| WRITTEN TASK |
Present each line of the entries below that holds the word "starting".

| EXTRACTED RECORDS |
──────────

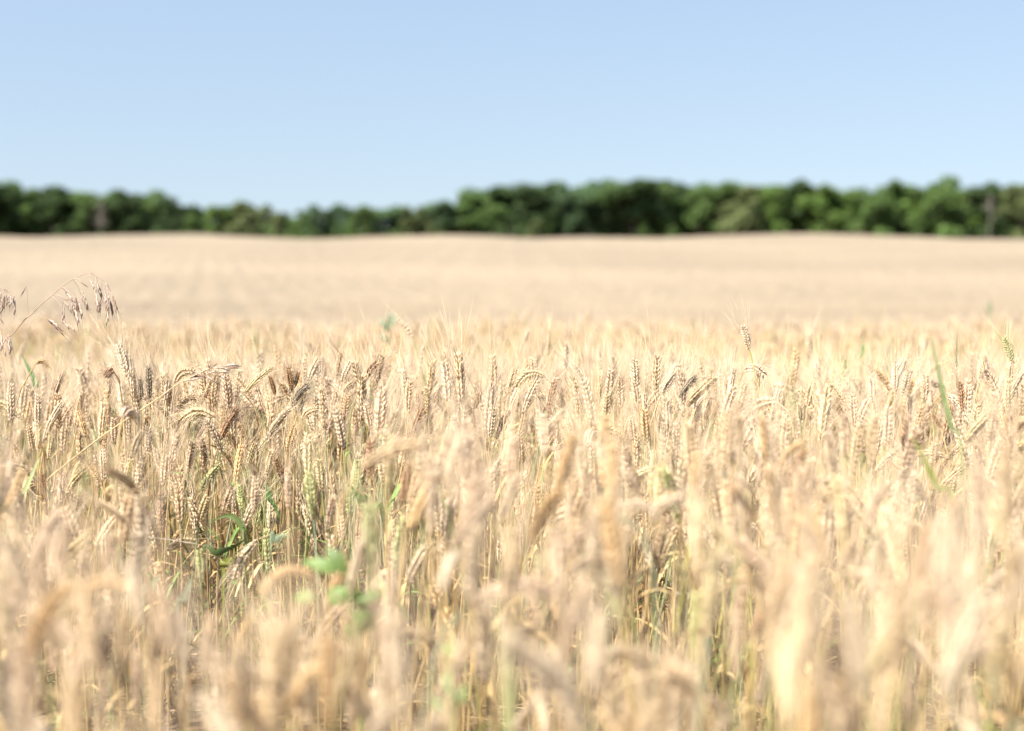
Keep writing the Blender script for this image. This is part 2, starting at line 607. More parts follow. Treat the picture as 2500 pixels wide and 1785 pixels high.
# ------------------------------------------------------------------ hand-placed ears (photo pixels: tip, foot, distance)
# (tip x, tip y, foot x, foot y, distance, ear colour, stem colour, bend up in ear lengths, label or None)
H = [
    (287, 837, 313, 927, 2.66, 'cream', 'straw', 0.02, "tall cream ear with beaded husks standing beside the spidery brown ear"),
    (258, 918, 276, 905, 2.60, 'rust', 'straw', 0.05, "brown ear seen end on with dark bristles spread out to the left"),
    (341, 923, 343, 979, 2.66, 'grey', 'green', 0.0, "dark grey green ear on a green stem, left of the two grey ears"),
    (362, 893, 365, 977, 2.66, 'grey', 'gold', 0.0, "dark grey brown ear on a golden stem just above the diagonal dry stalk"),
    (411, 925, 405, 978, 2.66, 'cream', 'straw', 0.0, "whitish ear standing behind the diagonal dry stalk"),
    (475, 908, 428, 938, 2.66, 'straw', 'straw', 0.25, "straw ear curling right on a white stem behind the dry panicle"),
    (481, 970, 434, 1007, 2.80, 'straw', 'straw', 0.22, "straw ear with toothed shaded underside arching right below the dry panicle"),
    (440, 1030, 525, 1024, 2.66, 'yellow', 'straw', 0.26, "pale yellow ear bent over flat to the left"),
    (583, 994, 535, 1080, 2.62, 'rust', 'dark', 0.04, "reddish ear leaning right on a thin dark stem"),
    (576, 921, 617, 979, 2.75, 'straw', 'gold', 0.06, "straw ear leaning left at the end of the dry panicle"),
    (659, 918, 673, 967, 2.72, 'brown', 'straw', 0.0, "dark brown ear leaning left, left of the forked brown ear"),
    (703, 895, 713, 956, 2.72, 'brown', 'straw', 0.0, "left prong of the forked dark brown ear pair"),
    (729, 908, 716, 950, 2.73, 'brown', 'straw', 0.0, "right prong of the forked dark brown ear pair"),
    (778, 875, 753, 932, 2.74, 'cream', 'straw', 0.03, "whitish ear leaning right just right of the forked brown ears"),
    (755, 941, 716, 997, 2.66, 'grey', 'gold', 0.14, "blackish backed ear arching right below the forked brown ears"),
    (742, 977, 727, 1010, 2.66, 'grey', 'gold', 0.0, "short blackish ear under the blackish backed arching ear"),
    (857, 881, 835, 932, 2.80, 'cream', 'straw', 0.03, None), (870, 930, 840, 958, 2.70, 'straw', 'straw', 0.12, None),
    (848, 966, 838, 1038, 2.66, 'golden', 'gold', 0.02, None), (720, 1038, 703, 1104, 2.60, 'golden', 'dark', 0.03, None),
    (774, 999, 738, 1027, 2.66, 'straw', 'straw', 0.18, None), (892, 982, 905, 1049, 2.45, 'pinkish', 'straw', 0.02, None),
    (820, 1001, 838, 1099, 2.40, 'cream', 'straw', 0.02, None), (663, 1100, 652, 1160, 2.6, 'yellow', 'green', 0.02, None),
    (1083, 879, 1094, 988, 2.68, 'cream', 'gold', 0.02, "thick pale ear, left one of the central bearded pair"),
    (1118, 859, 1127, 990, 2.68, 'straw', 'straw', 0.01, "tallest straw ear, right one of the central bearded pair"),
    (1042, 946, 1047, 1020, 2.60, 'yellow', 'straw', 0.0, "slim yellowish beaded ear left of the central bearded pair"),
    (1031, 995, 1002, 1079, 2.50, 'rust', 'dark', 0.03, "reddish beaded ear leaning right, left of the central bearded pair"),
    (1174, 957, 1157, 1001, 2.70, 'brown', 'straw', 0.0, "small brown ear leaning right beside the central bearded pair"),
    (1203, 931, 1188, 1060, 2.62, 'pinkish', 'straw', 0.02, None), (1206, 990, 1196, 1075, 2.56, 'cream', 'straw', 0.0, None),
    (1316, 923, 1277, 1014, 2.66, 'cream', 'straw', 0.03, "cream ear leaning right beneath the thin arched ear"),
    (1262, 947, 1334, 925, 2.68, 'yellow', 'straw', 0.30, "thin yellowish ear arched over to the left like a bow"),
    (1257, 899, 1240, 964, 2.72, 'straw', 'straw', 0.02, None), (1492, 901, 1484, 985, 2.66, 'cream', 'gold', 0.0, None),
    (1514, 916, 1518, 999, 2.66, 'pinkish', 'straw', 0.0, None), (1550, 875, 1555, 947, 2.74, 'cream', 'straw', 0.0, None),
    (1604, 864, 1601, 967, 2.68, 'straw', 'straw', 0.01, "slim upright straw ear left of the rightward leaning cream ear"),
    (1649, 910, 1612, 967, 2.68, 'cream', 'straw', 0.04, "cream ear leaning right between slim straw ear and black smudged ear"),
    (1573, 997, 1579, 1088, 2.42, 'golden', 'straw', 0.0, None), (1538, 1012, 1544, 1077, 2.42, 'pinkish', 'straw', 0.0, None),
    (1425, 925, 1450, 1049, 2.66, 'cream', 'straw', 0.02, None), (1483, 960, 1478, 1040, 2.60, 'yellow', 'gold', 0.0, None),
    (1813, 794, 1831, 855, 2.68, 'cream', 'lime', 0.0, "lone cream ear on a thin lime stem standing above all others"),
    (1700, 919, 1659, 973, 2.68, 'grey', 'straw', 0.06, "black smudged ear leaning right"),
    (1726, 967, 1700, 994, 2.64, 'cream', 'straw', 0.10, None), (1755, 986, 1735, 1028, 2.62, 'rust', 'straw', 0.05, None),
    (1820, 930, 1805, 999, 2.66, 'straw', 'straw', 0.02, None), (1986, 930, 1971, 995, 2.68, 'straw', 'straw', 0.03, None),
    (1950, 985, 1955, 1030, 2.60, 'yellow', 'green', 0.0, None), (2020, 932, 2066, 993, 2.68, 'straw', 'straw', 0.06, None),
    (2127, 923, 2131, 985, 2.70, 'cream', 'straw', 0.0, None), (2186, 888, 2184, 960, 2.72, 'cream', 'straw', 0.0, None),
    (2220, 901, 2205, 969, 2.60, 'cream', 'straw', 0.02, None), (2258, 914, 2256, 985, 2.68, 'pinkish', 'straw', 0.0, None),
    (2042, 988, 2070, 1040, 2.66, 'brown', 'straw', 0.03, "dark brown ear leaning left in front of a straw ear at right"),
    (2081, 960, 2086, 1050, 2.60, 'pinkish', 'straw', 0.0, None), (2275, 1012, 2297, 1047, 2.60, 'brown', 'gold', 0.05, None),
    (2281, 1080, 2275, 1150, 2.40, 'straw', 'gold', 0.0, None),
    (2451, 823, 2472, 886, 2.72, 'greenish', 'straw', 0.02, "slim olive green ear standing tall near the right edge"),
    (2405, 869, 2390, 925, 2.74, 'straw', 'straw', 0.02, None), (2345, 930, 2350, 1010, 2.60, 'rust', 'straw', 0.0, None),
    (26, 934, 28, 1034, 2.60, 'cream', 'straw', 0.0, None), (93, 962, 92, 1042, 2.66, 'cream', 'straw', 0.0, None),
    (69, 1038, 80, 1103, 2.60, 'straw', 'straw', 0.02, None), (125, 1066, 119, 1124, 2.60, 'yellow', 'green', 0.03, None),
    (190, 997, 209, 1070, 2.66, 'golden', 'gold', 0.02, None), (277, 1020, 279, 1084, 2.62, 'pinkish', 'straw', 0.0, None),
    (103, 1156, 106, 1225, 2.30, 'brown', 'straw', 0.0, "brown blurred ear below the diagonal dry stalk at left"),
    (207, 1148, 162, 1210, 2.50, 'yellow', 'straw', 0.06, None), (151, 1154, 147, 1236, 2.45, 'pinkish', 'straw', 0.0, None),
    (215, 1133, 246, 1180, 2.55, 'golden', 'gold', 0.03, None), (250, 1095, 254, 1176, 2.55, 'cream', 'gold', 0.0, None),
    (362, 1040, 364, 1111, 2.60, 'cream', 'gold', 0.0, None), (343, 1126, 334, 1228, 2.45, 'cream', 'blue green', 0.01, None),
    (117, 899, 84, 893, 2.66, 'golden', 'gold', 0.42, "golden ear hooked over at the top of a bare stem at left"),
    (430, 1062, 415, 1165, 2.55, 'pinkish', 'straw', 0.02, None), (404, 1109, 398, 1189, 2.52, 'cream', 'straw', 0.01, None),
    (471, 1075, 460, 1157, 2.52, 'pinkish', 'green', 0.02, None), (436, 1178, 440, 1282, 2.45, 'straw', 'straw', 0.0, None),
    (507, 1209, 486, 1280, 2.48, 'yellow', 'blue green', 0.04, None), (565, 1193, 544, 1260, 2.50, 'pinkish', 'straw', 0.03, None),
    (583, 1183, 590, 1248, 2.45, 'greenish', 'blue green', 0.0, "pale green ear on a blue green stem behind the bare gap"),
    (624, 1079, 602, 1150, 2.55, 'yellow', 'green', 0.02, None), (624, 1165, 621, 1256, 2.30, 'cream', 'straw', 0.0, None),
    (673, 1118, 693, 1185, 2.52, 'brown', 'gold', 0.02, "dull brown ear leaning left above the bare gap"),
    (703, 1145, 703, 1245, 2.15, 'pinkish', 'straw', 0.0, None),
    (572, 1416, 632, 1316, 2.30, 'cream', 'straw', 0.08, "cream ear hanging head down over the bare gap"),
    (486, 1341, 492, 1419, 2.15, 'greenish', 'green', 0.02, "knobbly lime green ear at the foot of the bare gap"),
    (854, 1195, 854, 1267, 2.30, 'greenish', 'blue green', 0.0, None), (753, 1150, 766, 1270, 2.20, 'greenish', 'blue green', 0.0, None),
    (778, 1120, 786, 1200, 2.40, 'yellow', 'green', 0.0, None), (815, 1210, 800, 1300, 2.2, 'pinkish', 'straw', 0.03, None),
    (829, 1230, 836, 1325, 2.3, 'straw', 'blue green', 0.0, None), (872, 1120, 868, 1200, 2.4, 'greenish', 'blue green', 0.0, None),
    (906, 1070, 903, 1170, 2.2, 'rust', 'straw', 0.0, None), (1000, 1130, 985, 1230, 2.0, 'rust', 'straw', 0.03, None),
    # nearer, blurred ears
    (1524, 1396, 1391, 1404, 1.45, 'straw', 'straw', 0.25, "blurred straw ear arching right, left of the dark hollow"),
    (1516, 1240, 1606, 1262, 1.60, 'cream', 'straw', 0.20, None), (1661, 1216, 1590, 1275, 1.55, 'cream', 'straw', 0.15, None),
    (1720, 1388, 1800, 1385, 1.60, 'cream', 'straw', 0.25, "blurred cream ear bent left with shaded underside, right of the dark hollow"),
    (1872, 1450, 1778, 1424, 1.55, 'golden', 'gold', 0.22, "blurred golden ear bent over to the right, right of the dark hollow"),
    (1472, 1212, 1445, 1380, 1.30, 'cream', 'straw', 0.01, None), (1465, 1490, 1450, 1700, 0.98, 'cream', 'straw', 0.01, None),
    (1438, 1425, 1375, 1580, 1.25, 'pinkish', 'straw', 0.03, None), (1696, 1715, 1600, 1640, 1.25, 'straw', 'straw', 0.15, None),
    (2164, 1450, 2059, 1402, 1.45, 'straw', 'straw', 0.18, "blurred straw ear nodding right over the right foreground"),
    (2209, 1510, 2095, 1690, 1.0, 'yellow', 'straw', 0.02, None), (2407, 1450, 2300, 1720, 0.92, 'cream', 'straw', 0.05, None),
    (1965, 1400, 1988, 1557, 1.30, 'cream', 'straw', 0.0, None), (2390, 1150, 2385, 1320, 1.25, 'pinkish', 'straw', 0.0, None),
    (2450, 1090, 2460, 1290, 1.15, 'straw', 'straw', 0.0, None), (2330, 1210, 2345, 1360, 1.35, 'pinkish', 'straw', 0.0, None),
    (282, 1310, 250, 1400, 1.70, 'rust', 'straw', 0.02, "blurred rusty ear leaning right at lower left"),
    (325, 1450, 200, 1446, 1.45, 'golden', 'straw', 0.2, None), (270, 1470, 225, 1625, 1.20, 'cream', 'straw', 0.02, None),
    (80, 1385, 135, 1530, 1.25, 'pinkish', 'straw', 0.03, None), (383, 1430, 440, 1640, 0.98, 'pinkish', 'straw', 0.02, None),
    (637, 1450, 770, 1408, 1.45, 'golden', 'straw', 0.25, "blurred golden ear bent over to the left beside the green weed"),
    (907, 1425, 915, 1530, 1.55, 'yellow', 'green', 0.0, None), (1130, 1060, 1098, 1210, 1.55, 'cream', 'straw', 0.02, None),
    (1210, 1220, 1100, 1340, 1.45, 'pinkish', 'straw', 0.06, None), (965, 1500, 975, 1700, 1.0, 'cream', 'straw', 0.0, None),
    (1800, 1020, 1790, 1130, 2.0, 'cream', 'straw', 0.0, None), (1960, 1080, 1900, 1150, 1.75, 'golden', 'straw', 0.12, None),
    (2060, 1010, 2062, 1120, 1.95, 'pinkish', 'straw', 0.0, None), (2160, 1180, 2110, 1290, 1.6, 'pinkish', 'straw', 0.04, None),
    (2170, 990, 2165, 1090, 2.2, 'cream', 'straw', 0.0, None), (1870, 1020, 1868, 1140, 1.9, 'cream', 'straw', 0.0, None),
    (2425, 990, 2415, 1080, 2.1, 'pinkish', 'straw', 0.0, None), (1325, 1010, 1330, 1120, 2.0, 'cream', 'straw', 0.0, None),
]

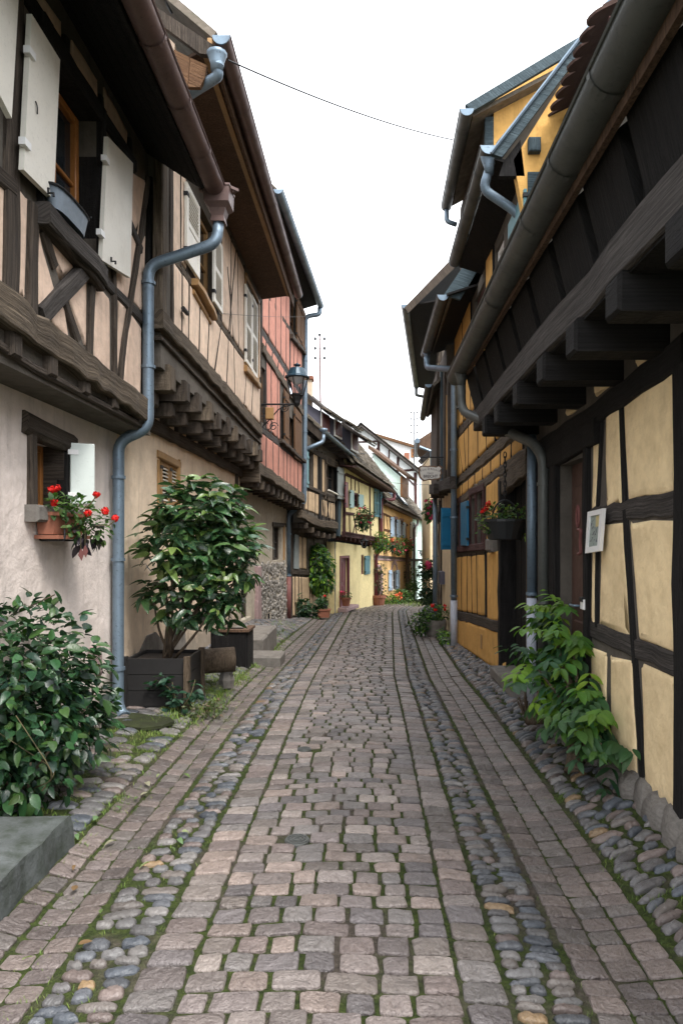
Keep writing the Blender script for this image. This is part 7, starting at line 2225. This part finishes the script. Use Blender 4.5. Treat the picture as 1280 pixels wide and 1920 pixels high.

──────────

| THE REPLY |
Keep writing the Blender script for this image. This is part 2, starting at line 607. More parts follow. Treat the picture as 2500 pixels wide and 1785 pixels high.
Keep writing the Blender script for this image. This is part 7, starting at line 2225. This part finishes the script. Use Blender 4.5. Treat the picture as 1280 pixels wide and 1920 pixels high.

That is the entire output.